CD-Rom titles on Australian art are still rare. Discovery Media has produced a sample of contemporary Australian art titled Art Right Now. Though the production is clunky and the thematic links are limited (aboriginal, feminist, cultural, landscape, abstraction and figuration), it contains much information: 450 images from 48 artists, each with a critical analysis and some with audio commentary from the makers. Art Right Now has emerged partly with the assistance of local galleries (including Sutton, Niagara, 200 Gertrude Street) and artists (like Juan Davila, Rosslynd Piggott, Angela Brennan and Geoff Lowe) who expect to receive 15% of the profits. Its suits secondary students who need an up to date resource of Australian contemporary art.

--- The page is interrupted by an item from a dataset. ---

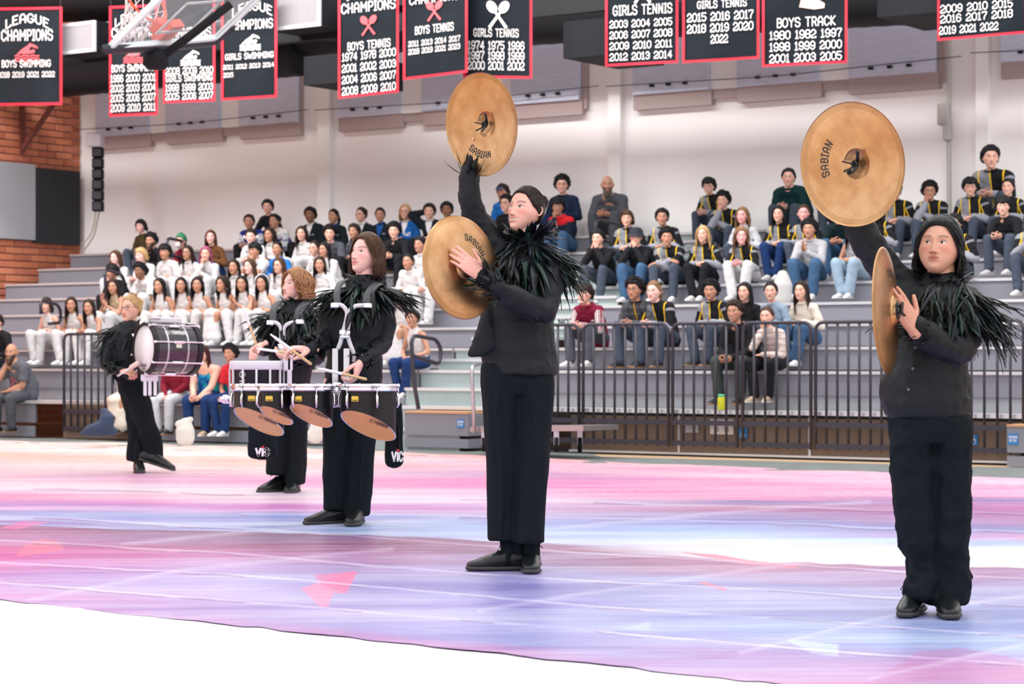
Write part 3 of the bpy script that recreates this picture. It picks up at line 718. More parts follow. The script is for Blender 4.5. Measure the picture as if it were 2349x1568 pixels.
def tpl_body(key, hk, vox=.021):
    k = ('B', key, hk)
    if k in TPL: return TPL[k]
    J = tpl_skel(key); build = key[1]; V, Fc = remesh(body_parts(J, build, 0, 'long', 'body'), vox, 2)
    hV, hF, hp, hb = head(**HEADKIND[hk]); M = np.array(J['Mh']); hV = hV @ M[:3, :3].T + M[:3, 3]
    parts = [(V, Fc), (hV, hF)]
    for n, s in (('R', 1), ('L', -1)):
        T, fd, pn, cu = J['H'][n]; parts.append(cat(*hand(s, J['w' + n], fd, pn, .95 if build != 1 else .86, (cu,) * 4, .4, nseg=5, ring=2)))
    VV, FF, ids = npcat(parts); paint = np.zeros((len(VV), 3)); blush = np.zeros((len(VV), 3)); sel = ids == 1; paint[sel] = hp; blush[sel] = hb; blush[ids >= 2] = .25
    me = mesh('body', VV, FF, SK('fair'), True, attrs={'paint': ('FLOAT_COLOR', paint), 'blush': ('FLOAT_COLOR', blush)})
    TPL[k] = me; return me
def tpl_shirt(key, sleeves, loose=.013, vox=.0155):
    k = ('S', key, sleeves, loose)
    if k in TPL: return TPL[k]
    J = tpl_skel(key); build = key[1]; V, Fc = remesh(body_parts(J, build, loose, sleeves, 'shirt'), vox, 3)
    at_ = sh_attrs(V, J, build); V = wrinkle(V, Fc, .006, 9., len(TPL), (1, 1, 1.6))
    me = mesh('shirt', V, np.asarray(Fc), MATS['matt_black'], True, attrs=at_); TPL[k] = me; return me
def tpl_pants(key, kind, loose=.012, vox=.0175):
    k = ('P', key, kind, loose)
    if k in TPL: return TPL[k]
    J = tpl_skel(key); V, Fc = remesh(body_parts(J, key[1], loose, 'long', kind), vox, 3); V = wrinkle(V, Fc, .006, 8., len(TPL) + 5, (1.5, 1, 1))
    me = mesh(kind, V, np.asarray(Fc), MATS['matt_black'], True); TPL[k] = me; return me
def tpl_hair(style, var=0):
    k = ('H', style, var)
    if k not in TPL: V, Fc = hair(style, 84, 8, .0115, seed=var + 3); TPL[k] = mesh('hair', V, Fc, MATS['matt_black'], True)
    return TPL[k]
def shoe_parts(L=.27, w=.048, h=.075):
    up = loft([(0, -.07, .042), (0, -.03, .05), (0, .03, .048), (0, .09, .036), (0, .145, .026), (0, .18, .022)], [(.036, .040), (.040, .048), (.041, .046), (.044, .034), (.043, .024), (.030, .016)], 12, hint=(1, 0, 0))
    so = loft([(0, -.085, .009), (0, -.03, .009), (0, .05, .009), (0, .12, .009), (0, .19, .009)], [(.034, .011), (.038, .011), (.040, .011), (.048, .011), (.032, .011)], 12, hint=(1, 0, 0), sq=.6)
    return up, so
def shoe_mesh(mup, mso, name='shoe'):
    u, s = shoe_parts(); V, Fc = cat(u, s); fm = [0] * len(u[1]) + [1] * len(s[1]); return mesh(name, V, Fc, [mup, mso], True, fm)
# ------------------------------------------------------------------ garments
CC = {'white': (.58, .565, .57), 'cream': (.62, .56, .48), 'black': (.012, .012, .015), 'grey': (.30, .31, .34), 'lgrey': (.50, .51, .54), 'dgrey': (.07, .075, .09), 'navy': (.012, .02, .05), 'dgreen': (.008, .035, .035), 'blue': (.02, .16, .50), 'royal': (.01, .035, .25), 'teal': (.01, .22, .33), 'maroon': (.20, .012, .03), 'red': (.60, .03, .04), 'olive': (.07, .055, .025), 'brown': (.12, .05, .02), 'jeans': (.045, .10, .19), 'ljeans': (.26, .35, .44), 'djeans': (.012, .035, .12), 'slate': (.055, .07, .10), 'sweat': (.38, .38, .40), 'forest': (.05, .065, .06), 'tanp': (.4, .3, .2)}
def top_mat(st):
    k = 'garment_' + st
    if k in MATS: return MATS[k]
    if st in CC: m = mat(k, CC[st], .82, noise=.08, nscale=18, bump=.4, bscale=22, spec=.15); return m
    m = mat(k, (.012, .012, .015), .8, spec=.12); g = G(m); x, z, f = g.attr('rt'); a, t, o = g.attr('ra')
    n = g.noise(g.coord(), 24, 4); g.bump(n, .4, .01)
    tor = g.lt(a, .5); arm = g.gt(a, .5); front = g.gt(f, .02); ax = g.m('ABSOLUTE', x)
    B = (.012, .012, .015)
    if st == 'track':
        Gy = (.23, .24, .27); Y = (.78, .50, .02)
        c = g.mix(g.mul(tor, g.gt(x, .0), g.gt(f, -.03), g.gt(z, .12)), B, Gy)
        c = g.mix(g.mul(arm, g.gt(t, .95)), c, (.27, .28, .32)); c = g.mix(g.mul(arm, g.lt(t, .18)), c, Gy)
        c = g.mix(g.mul(tor, front, g.near(x, 0., .0085)), c, Y)
        c = g.mix(g.mul(tor, g.near(g.m('SUBTRACT', ax, g.mul(z, .02)), .118, .008), g.gt(z, .35), g.gt(f, -.02)), c, Y)
        c = g.mix(g.mul(arm, g.near(o, .12, .13), g.lt(t, 1.0)), c, Y)
    elif st in ('varsity', 'varsityw'):
        W = (.62, .62, .66); c = g.mix(arm, (.008, .025, .22), W); pt = g.noise(g.coord(), 26, 2)
        c = g.mix(g.mul(arm, g.gt(pt, .56)), c, (.10, .12, .25)); c = g.mix(g.mul(tor, front, g.near(x, -.07, .05), g.near(z, .62, .14), g.gt(pt, .48)), c, (.75, .75, .78))
        c = g.mix(g.mul(tor, front, g.near(x, .0, .012)), c, (.75, .75, .78)); c = g.mix(g.mul(tor, g.lt(z, .1)), c, (.7, .7, .74))
        if st == 'varsityw': c = g.mix(g.mul(tor, g.gt(z, .84)), c, (.72, .70, .68)); c = g.mix(g.mul(tor, front, g.lt(ax, .05)), c, (.02, .03, .03))
    elif st in ('jacket', 'jacketb'):
        w = g.m('MULTIPLY', g.m('SUBTRACT', z, .55), .14)
        c = g.mix(g.mul(tor, front, g.near(x, 0, .009)), (.010, .016, .022), (.02, .10, .35))
        c = g.mix(g.mul(tor, front, g.lt(ax, w)), c, (.75, .75, .78) if st == 'jacket' else (.02, .10, .35))
        c = g.mix(g.mul(tor, front, g.near(x, -.08, .025), g.near(z, .72, .02)), c, (.35, .38, .45))
    elif st == 'letter':
        pt = g.noise(g.coord(), 40, 1); c = g.mix(arm, (.01, .11, .36), (.01, .09, .30)); w = g.m('MULTIPLY', g.m('SUBTRACT', z, .55), .14)
        c = g.mix(g.mul(tor, front, g.near(x, -.075, .045), g.near(z, .55, .14), g.gt(pt, .47)), c, (.75, .75, .78)); c = g.mix(g.mul(tor, front, g.lt(ax, w)), c, (.78, .78, .8))
    elif st == 'maroon3':
        s1 = g.m('LESS_THAN', g.m('FRACT', g.mul(o, 3.2)), .62)
        c = g.mix(g.mul(arm, g.near(o, .5, .47), s1), (.19, .012, .035), (.75, .72, .73)); c = g.mix(g.mul(tor, front, g.near(x, -.08, .02), g.near(z, .7, .035)), c, (.7, .68, .7))
    elif st in ('plaidcream', 'plaidgrey'):
        A_, B_, C_ = ((.62, .54, .50), (.33, .24, .24), (.52, .36, .28)) if st == 'plaidcream' else ((.07, .075, .085), (.13, .135, .15), (.03, .03, .035))
        p = g.coord(); sp = g.nt.nodes.new('ShaderNodeSeparateXYZ'); g.nt.links.new(p, sp.inputs[0])
        h = g.lt(g.m('FRACT', g.mul(sp.outputs[2], 13.)), .3); v = g.lt(g.m('FRACT', g.mul(sp.outputs[0], 13.)), .3)
        c = g.mix(g.mul(h, .6), A_, B_); c = g.mix(g.mul(v, .5), c, C_)
        if st == 'plaidgrey': c = g.mix(g.mul(tor, front, g.near(x, 0, .01)), c, (.6, .35, .02))
    elif st == 'hoodlogo':
        e = g.m('ADD', g.m('POWER', g.m('DIVIDE', g.m('ADD', x, .07), .034), 2.), g.m('POWER', g.m('DIVIDE', g.m('SUBTRACT', z, .62), .09), 2.))
        c = g.mix(g.mul(tor, front, g.lt(e, 1.)), (.006, .03, .032), (.75, .62, .02))
    elif st == 'printtee':
        e = g.m('ADD', g.m('POWER', g.m('DIVIDE', x, .075), 2.), g.m('POWER', g.m('DIVIDE', g.m('SUBTRACT', z, .5), .17), 2.)); p = g.noise(g.coord(), 30, 1, out='Color')
        c = g.mix(g.mul(tor, front, g.lt(e, 1.), g.gt(z, .5)), (.006, .016, .018), p)
    elif st == 'tiedye':
        p = g.noise(g.coord(), 7, 3, dist=1.2); c = g.ramp(p, (.3, (.01, .03, .18)), (.45, (.01, .16, .45)), (.55, (.02, .35, .40)), (.68, (.10, .45, .20)))
    elif st == 'redhood':
        c = g.mix(g.mul(tor, g.gt(z, .88)), (.012, .02, .035), (.65, .02, .03)); c = g.mix(g.mul(tor, front, g.near(x, .03, .012)), c, (.6, .6, .6))
    elif st == 'tattee':
        p = g.noise(g.coord(), 30, 3); c = g.mix(g.mul(tor, front, g.near(x, 0, .07), g.near(z, .5, .25), g.gt(p, .52)), (.10, .105, .125), (.4, .1, .12))
    g.base(c); return m
def glasses_mesh():
    mb = MB()
    for s in (-1, 1):
        ring = [Vector((s * .033 + .021 * math.cos(q * PI / 7), .103 - .006 * abs(math.cos(q * PI / 7)), .004 + .0165 * math.sin(q * PI / 7))) for q in range(14)]
        V, Fc = loft(ring, .0016, 5, closed=True); mb.add(V, Fc); mb.tube([(s * .054, .100, .008), (s * .074, .06, .010), (s * .080, .0, .008)], .0014, 5)
    mb.tube([(-.012, .104, .008), (0, .107, .011), (.012, .104, .008)], .0014, 5)
    return mb.mesh('glasses', mat('glasses_frame', (.02, .015, .02), .3), True)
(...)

Of the major institutions, the National Gallery of Victoria recently received a Darling Foundation Grant to catalogue its collection, but there are no immediate plans for a CD-Rom. It's the capital, with its geographic isolation, which has greatest motive for electronic distribution. The Australian National Gallery is currently producing Patterns of Power: Aboriginal Art from Arnhem Land, a CD-Rom based on their Arnhem land collection. Under the co-ordination of aboriginal artist Liz McNiven, the multimedia company Leaning Curve is electronically embellishing one chapter in Wally Caruana's recent Thames and Hudson book on Aboriginal Art. A hundred works of art, including the burial poles from Ramangining, will be organised around a corpus of four stories that describe the travels of a mythological figure through the landscape. Images will be linked to local music, natural sounds, maps and aerial photographs.

Patterns of Power aims for a balance between entertainment and instruction. ANG coordinator Peter Naumann stresses the importance of `rivers of information' and `mortar between the bricks'. On the other hand, developer Gerry Orkin stresses the danger that CD-Rom can turn art into an `extravaganza' that overshadows the context in which the art was produced.

Indications are that multimedia will favour a narrative basis for art, rather than the modernist faith in art as a pursuit nobly isolated from the world. So far, themes have mostly dealt with the origins of the work of art. But as artists themselves begin to master this medium, we should expect more speculative themes--themes about possibilities not simply historical phenomena.

Rather than herald the end of the printed book, the CD-Rom may indeed return to a pre-Gutenberg partnership of art and text. Given the demand now for artists to do post-graduate research, a generation is emerging which is well positioned to weave links between image and text. In this, they may resemble more their clerical ancestors who illuminated manuscripts than their modernist elders questing for pure form.